** START OF STORED DATA **
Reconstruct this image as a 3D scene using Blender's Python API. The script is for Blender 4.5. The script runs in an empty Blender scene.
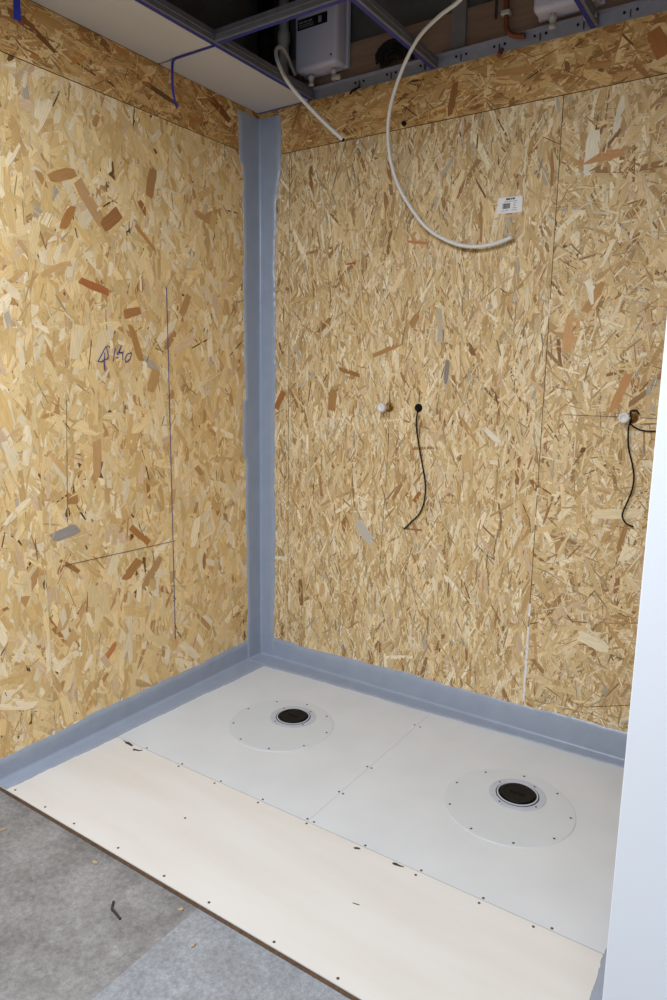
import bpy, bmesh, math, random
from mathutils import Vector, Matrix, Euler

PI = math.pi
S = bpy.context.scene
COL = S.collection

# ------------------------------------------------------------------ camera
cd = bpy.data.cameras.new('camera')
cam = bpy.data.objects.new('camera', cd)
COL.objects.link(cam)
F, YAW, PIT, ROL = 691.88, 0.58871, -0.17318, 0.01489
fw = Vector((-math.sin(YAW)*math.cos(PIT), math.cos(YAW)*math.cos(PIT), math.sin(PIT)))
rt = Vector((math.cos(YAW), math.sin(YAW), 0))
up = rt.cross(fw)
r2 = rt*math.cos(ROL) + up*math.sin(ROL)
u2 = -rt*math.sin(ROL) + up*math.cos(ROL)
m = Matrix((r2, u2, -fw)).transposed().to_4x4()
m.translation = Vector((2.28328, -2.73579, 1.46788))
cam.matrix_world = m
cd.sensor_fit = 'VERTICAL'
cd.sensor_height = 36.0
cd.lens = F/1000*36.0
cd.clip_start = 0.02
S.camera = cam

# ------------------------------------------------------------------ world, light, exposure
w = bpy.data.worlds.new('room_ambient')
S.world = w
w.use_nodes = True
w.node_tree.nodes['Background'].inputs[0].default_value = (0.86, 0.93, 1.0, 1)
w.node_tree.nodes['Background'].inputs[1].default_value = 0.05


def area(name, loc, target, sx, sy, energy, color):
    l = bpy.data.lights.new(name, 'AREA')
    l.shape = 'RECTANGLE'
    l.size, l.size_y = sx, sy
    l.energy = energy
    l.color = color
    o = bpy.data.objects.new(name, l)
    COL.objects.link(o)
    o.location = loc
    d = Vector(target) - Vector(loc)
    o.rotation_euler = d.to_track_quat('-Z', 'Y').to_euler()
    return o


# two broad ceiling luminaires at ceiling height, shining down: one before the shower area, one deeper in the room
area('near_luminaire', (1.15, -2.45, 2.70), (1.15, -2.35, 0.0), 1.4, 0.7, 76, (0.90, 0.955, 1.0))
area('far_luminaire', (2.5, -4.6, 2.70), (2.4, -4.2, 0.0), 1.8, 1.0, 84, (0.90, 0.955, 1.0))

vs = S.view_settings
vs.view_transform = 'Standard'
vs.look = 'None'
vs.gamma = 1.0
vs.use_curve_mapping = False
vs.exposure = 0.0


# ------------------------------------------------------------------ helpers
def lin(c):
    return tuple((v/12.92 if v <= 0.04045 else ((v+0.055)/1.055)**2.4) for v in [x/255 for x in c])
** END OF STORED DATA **
WRITTEN REQUEST =
Tally up the lines in the preceding listing that contain the string "scene". Respond with the number and nothing else.

ANSWER IN FULL =
2